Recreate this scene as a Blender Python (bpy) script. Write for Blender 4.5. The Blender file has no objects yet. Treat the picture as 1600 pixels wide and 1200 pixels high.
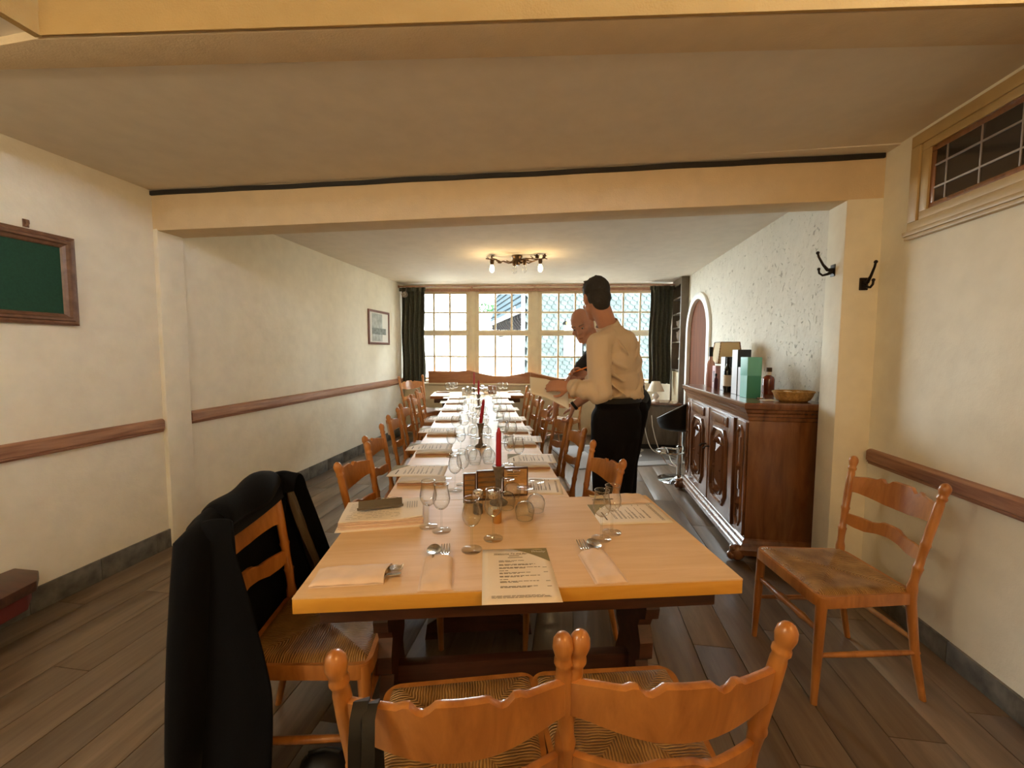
import bpy, bmesh, math, random
from mathutils import Vector, Matrix, noise
from mathutils.geometry import tessellate_polygon
random.seed(7)
SC = bpy.context.scene
COL = SC.collection
PI = math.pi
R_ = math.radians

# ------------------------------------------------------------------ camera, world, lamps, exposure
F_PX, C_X, C_Y = 650.0, 800.0, 593.0
YAW, PITCH, ROLL = math.atan(95 / 650), math.atan(44.5 / 650), R_(0.2)
CAM = Vector((0, 0, 1.40))
cam = bpy.data.objects.new('camera', bpy.data.cameras.new('camera'))
COL.objects.link(cam)
fwd = Vector((-math.sin(YAW) * math.cos(PITCH), math.cos(YAW) * math.cos(PITCH), -math.sin(PITCH)))
rgt = Vector((math.cos(YAW), math.sin(YAW), 0))
upv = rgt.cross(fwd)
rg2 = rgt * math.cos(ROLL) + upv * math.sin(ROLL)
up2 = upv * math.cos(ROLL) - rgt * math.sin(ROLL)
cam.matrix_world = Matrix((( rg2.x, up2.x, -fwd.x, CAM.x), (rg2.y, up2.y, -fwd.y, CAM.y), (rg2.z, up2.z, -fwd.z, CAM.z), (0, 0, 0, 1)))
cam.data.sensor_width = 36
cam.data.lens = 36 * F_PX / 1600
cam.data.shift_y = -(600 - C_Y) / 1600
cam.data.clip_start = 0.05
cam.data.clip_end = 300
SC.camera = cam

w = bpy.data.worlds.new('sky')
SC.world = w
w.use_nodes = True
bg = w.node_tree.nodes['Background']
bg.inputs['Color'].default_value = (0.86, 0.94, 1.0, 1)
bg.inputs['Strength'].default_value = 46.0

def lamp(name, loc, power, color, radius):
    l = bpy.data.lights.new(name, 'POINT')
    l.energy = power; l.color = color; l.shadow_soft_size = radius
    o = bpy.data.objects.new(name, l); COL.objects.link(o); o.location = loc
    return o
lamp('ceiling_lamp_light', (1.05, -0.55, 2.36), 34, (1.0, 0.52, 0.17), 0.10)
lamp('rear_fill_light', (-1.75, -0.55, 2.20), 54, (1.0, 0.86, 0.60), 0.14)  # added fill with no known fixture, brightens the left wall
WA = R_(4.5)
W0 = Vector((-2.83, 6.72, 0))
WROT = Matrix.Translation(W0) @ Matrix.Rotation(WA, 4, 'Z')
pl = bpy.data.lights.new('daylight_portal', 'AREA')
pl.shape = 'RECTANGLE'; pl.size = 4.2; pl.size_y = 1.6
pl.cycles.is_portal = True
po = bpy.data.objects.new('daylight_portal', pl); COL.objects.link(po)
po.matrix_world = WROT @ Matrix.Translation((2.2, 0.13, 1.66)) @ Matrix.Rotation(-PI / 2, 4, 'X')

vs = SC.view_settings
vs.view_transform = 'Standard'; vs.look = 'None'; vs.exposure = 0.0; vs.gamma = 1.0
vs.use_curve_mapping = False
SC.display_settings.display_device = 'sRGB'
cy = SC.cycles
cy.use_denoising = True
cy.max_bounces = 12; cy.diffuse_bounces = 9; cy.glossy_bounces = 4; cy.transparent_max_bounces = 40; cy.transmission_bounces = 6
cy.caustics_reflective = False; cy.caustics_refractive = False
cy.sample_clamp_indirect = 6.0

# ------------------------------------------------------------------ helpers: materials
MATS = {}
def newmat(name):
    m = bpy.data.materials.new(name); m.use_nodes = True
    MATS[name] = m
    return m, m.node_tree, m.node_tree.nodes['Principled BSDF']
def nd(t, ty, **kw):
    n = t.nodes.new(ty)
    for k, v in kw.items(): setattr(n, k, v)
    return n
def mapped(t, scale=(1, 1, 1), coord='Object', rot=(0, 0, 0)):
    tc = nd(t, 'ShaderNodeTexCoord'); mp = nd(t, 'ShaderNodeMapping')
    t.links.new(tc.outputs[coord], mp.inputs['Vector'])
    mp.inputs['Scale'].default_value = scale; mp.inputs['Rotation'].default_value = rot
    return mp.outputs['Vector']
def ramp(t, fac, stops):
    r = nd(t, 'ShaderNodeValToRGB')
    el = r.color_ramp.elements
    while len(el) < len(stops): el.new(0.5)
    for e, (p, c) in zip(el, stops): e.position = p; e.color = (*c, 1)
    t.links.new(fac, r.inputs['Fac'])
    return r.outputs['Color']
def plain(name, col, rough=0.5, metal=0.0, spec=0.5, coat=0.0, var=0.0, vscale=8.0, bump=0.0, bscale=60.0, sheen=0.0):
    m, t, b = newmat(name)
    b.inputs['Base Color'].default_value = (*col, 1)
    b.inputs['Roughness'].default_value = rough; b.inputs['Metallic'].default_value = metal
    b.inputs['Specular IOR Level'].default_value = spec; b.inputs['Coat Weight'].default_value = coat
    b.inputs['Sheen Weight'].default_value = sheen
    if var:
        n = nd(t, 'ShaderNodeTexNoise'); n.inputs['Scale'].default_value = vscale; n.inputs['Detail'].default_value = 5
        t.links.new(mapped(t), n.inputs['Vector'])
        lo = tuple(c * (1 - var) for c in col); hi = tuple(min(1, c * (1 + var)) for c in col)
        t.links.new(ramp(t, n.outputs['Fac'], [(0.3, lo), (0.7, hi)]), b.inputs['Base Color'])
    if bump:
        n = nd(t, 'ShaderNodeTexNoise'); n.inputs['Scale'].default_value = bscale; n.inputs['Detail'].default_value = 4
        t.links.new(mapped(t), n.inputs['Vector'])
        bp = nd(t, 'ShaderNodeBump'); bp.inputs['Strength'].default_value = bump; bp.inputs['Distance'].default_value = 0.01
        t.links.new(n.outputs['Fac'], bp.inputs['Height']); t.links.new(bp.outputs['Normal'], b.inputs['Normal'])
    return m
def wood(name, c1, c2, rough=0.35, scale=(2, 22, 22), coat=0.15, bump=0.05, coord='Object', vary=0.0, spec=0.5):
    m, t, b = newmat(name)
    v = mapped(t, scale, coord)
    n = nd(t, 'ShaderNodeTexNoise'); n.inputs['Scale'].default_value = 1.6; n.inputs['Detail'].default_value = 7; n.inputs['Roughness'].default_value = 0.62
    n.inputs['Distortion'].default_value = 0.6
    t.links.new(v, n.inputs['Vector'])
    colr = ramp(t, n.outputs['Fac'], [(0.32, c1), (0.68, c2)])
    if vary:
        oi = nd(t, 'ShaderNodeObjectInfo')
        mr = nd(t, 'ShaderNodeMapRange'); mr.inputs['To Min'].default_value = 1 - vary; mr.inputs['To Max'].default_value = 1 + vary
        t.links.new(oi.outputs['Random'], mr.inputs['Value'])
        mx = nd(t, 'ShaderNodeMix', data_type='RGBA', blend_type='MULTIPLY'); mx.inputs['Factor'].default_value = 1
        t.links.new(colr, mx.inputs['A']); t.links.new(mr.outputs['Result'], mx.inputs['B'])
        colr = mx.outputs['Result']
    t.links.new(colr, b.inputs['Base Color'])
    b.inputs['Roughness'].default_value = rough; b.inputs['Coat Weight'].default_value = coat; b.inputs['Coat Roughness'].default_value = 0.2
    b.inputs['Specular IOR Level'].default_value = spec
    bp = nd(t, 'ShaderNodeBump'); bp.inputs['Strength'].default_value = bump; bp.inputs['Distance'].default_value = 0.004
    t.links.new(n.outputs['Fac'], bp.inputs['Height']); t.links.new(bp.outputs['Normal'], b.inputs['Normal'])
    return m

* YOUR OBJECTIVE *
Transcribe the full listing above exactly as it stands, minus the pictures.

* OUTPUT OF THE EXERCISE *
Recreate this scene as a Blender Python (bpy) script. Write for Blender 4.5. The Blender file has no objects yet. Treat the picture as 1600 pixels wide and 1200 pixels high.
import bpy, bmesh, math, random
from mathutils import Vector, Matrix, noise
from mathutils.geometry import tessellate_polygon
random.seed(7)
SC = bpy.context.scene
COL = SC.collection
PI = math.pi
R_ = math.radians

# ------------------------------------------------------------------ camera, world, lamps, exposure
F_PX, C_X, C_Y = 650.0, 800.0, 593.0
YAW, PITCH, ROLL = math.atan(95 / 650), math.atan(44.5 / 650), R_(0.2)
CAM = Vector((0, 0, 1.40))
cam = bpy.data.objects.new('camera', bpy.data.cameras.new('camera'))
COL.objects.link(cam)
fwd = Vector((-math.sin(YAW) * math.cos(PITCH), math.cos(YAW) * math.cos(PITCH), -math.sin(PITCH)))
rgt = Vector((math.cos(YAW), math.sin(YAW), 0))
upv = rgt.cross(fwd)
rg2 = rgt * math.cos(ROLL) + upv * math.sin(ROLL)
up2 = upv * math.cos(ROLL) - rgt * math.sin(ROLL)
cam.matrix_world = Matrix((( rg2.x, up2.x, -fwd.x, CAM.x), (rg2.y, up2.y, -fwd.y, CAM.y), (rg2.z, up2.z, -fwd.z, CAM.z), (0, 0, 0, 1)))
cam.data.sensor_width = 36
cam.data.lens = 36 * F_PX / 1600
cam.data.shift_y = -(600 - C_Y) / 1600
cam.data.clip_start = 0.05
cam.data.clip_end = 300
SC.camera = cam

w = bpy.data.worlds.new('sky')
SC.world = w
w.use_nodes = True
bg = w.node_tree.nodes['Background']
bg.inputs['Color'].default_value = (0.86, 0.94, 1.0, 1)
bg.inputs['Strength'].default_value = 46.0

def lamp(name, loc, power, color, radius):
    l = bpy.data.lights.new(name, 'POINT')
    l.energy = power; l.color = color; l.shadow_soft_size = radius
    o = bpy.data.objects.new(name, l); COL.objects.link(o); o.location = loc
    return o
lamp('ceiling_lamp_light', (1.05, -0.55, 2.36), 34, (1.0, 0.52, 0.17), 0.10)
lamp('rear_fill_light', (-1.75, -0.55, 2.20), 54, (1.0, 0.86, 0.60), 0.14)  # added fill with no known fixture, brightens the left wall
WA = R_(4.5)
W0 = Vector((-2.83, 6.72, 0))
WROT = Matrix.Translation(W0) @ Matrix.Rotation(WA, 4, 'Z')
pl = bpy.data.lights.new('daylight_portal', 'AREA')
pl.shape = 'RECTANGLE'; pl.size = 4.2; pl.size_y = 1.6
pl.cycles.is_portal = True
po = bpy.data.objects.new('daylight_portal', pl); COL.objects.link(po)
po.matrix_world = WROT @ Matrix.Translation((2.2, 0.13, 1.66)) @ Matrix.Rotation(-PI / 2, 4, 'X')

vs = SC.view_settings
vs.view_transform = 'Standard'; vs.look = 'None'; vs.exposure = 0.0; vs.gamma = 1.0
vs.use_curve_mapping = False
SC.display_settings.display_device = 'sRGB'
cy = SC.cycles
cy.use_denoising = True
cy.max_bounces = 12; cy.diffuse_bounces = 9; cy.glossy_bounces = 4; cy.transparent_max_bounces = 40; cy.transmission_bounces = 6
cy.caustics_reflective = False; cy.caustics_refractive = False
cy.sample_clamp_indirect = 6.0

# ------------------------------------------------------------------ helpers: materials
MATS = {}
def newmat(name):
    m = bpy.data.materials.new(name); m.use_nodes = True
    MATS[name] = m
    return m, m.node_tree, m.node_tree.nodes['Principled BSDF']
def nd(t, ty, **kw):
    n = t.nodes.new(ty)
    for k, v in kw.items(): setattr(n, k, v)
    return n
def mapped(t, scale=(1, 1, 1), coord='Object', rot=(0, 0, 0)):
    tc = nd(t, 'ShaderNodeTexCoord'); mp = nd(t, 'ShaderNodeMapping')
    t.links.new(tc.outputs[coord], mp.inputs['Vector'])
    mp.inputs['Scale'].default_value = scale; mp.inputs['Rotation'].default_value = rot
    return mp.outputs['Vector']
def ramp(t, fac, stops):
    r = nd(t, 'ShaderNodeValToRGB')
    el = r.color_ramp.elements
    while len(el) < len(stops): el.new(0.5)
    for e, (p, c) in zip(el, stops): e.position = p; e.color = (*c, 1)
    t.links.new(fac, r.inputs['Fac'])
    return r.outputs['Color']
def plain(name, col, rough=0.5, metal=0.0, spec=0.5, coat=0.0, var=0.0, vscale=8.0, bump=0.0, bscale=60.0, sheen=0.0):
    m, t, b = newmat(name)
    b.inputs['Base Color'].default_value = (*col, 1)
    b.inputs['Roughness'].default_value = rough; b.inputs['Metallic'].default_value = metal
    b.inputs['Specular IOR Level'].default_value = spec; b.inputs['Coat Weight'].default_value = coat
    b.inputs['Sheen Weight'].default_value = sheen
    if var:
        n = nd(t, 'ShaderNodeTexNoise'); n.inputs['Scale'].default_value = vscale; n.inputs['Detail'].default_value = 5
        t.links.new(mapped(t), n.inputs['Vector'])
        lo = tuple(c * (1 - var) for c in col); hi = tuple(min(1, c * (1 + var)) for c in col)
        t.links.new(ramp(t, n.outputs['Fac'], [(0.3, lo), (0.7, hi)]), b.inputs['Base Color'])
    if bump:
        n = nd(t, 'ShaderNodeTexNoise'); n.inputs['Scale'].default_value = bscale; n.inputs['Detail'].default_value = 4
        t.links.new(mapped(t), n.inputs['Vector'])
        bp = nd(t, 'ShaderNodeBump'); bp.inputs['Strength'].default_value = bump; bp.inputs['Distance'].default_value = 0.01
        t.links.new(n.outputs['Fac'], bp.inputs['Height']); t.links.new(bp.outputs['Normal'], b.inputs['Normal'])
    return m
def wood(name, c1, c2, rough=0.35, scale=(2, 22, 22), coat=0.15, bump=0.05, coord='Object', vary=0.0, spec=0.5):
    m, t, b = newmat(name)
    v = mapped(t, scale, coord)
    n = nd(t, 'ShaderNodeTexNoise'); n.inputs['Scale'].default_value = 1.6; n.inputs['Detail'].default_value = 7; n.inputs['Roughness'].default_value = 0.62
    n.inputs['Distortion'].default_value = 0.6
    t.links.new(v, n.inputs['Vector'])
    colr = ramp(t, n.outputs['Fac'], [(0.32, c1), (0.68, c2)])
    if vary:
        oi = nd(t, 'ShaderNodeObjectInfo')
        mr = nd(t, 'ShaderNodeMapRange'); mr.inputs['To Min'].default_value = 1 - vary; mr.inputs['To Max'].default_value = 1 + vary
        t.links.new(oi.outputs['Random'], mr.inputs['Value'])
        mx = nd(t, 'ShaderNodeMix', data_type='RGBA', blend_type='MULTIPLY'); mx.inputs['Factor'].default_value = 1
        t.links.new(colr, mx.inputs['A']); t.links.new(mr.outputs['Result'], mx.inputs['B'])
        colr = mx.outputs['Result']
    t.links.new(colr, b.inputs['Base Color'])
    b.inputs['Roughness'].default_value = rough; b.inputs['Coat Weight'].default_value = coat; b.inputs['Coat Roughness'].default_value = 0.2
    b.inputs['Specular IOR Level'].default_value = spec
    bp = nd(t, 'ShaderNodeBump'); bp.inputs['Strength'].default_value = bump; bp.inputs['Distance'].default_value = 0.004
    t.links.new(n.outputs['Fac'], bp.inputs['Height']); t.links.new(bp.outputs['Normal'], b.inputs['Normal'])
    return m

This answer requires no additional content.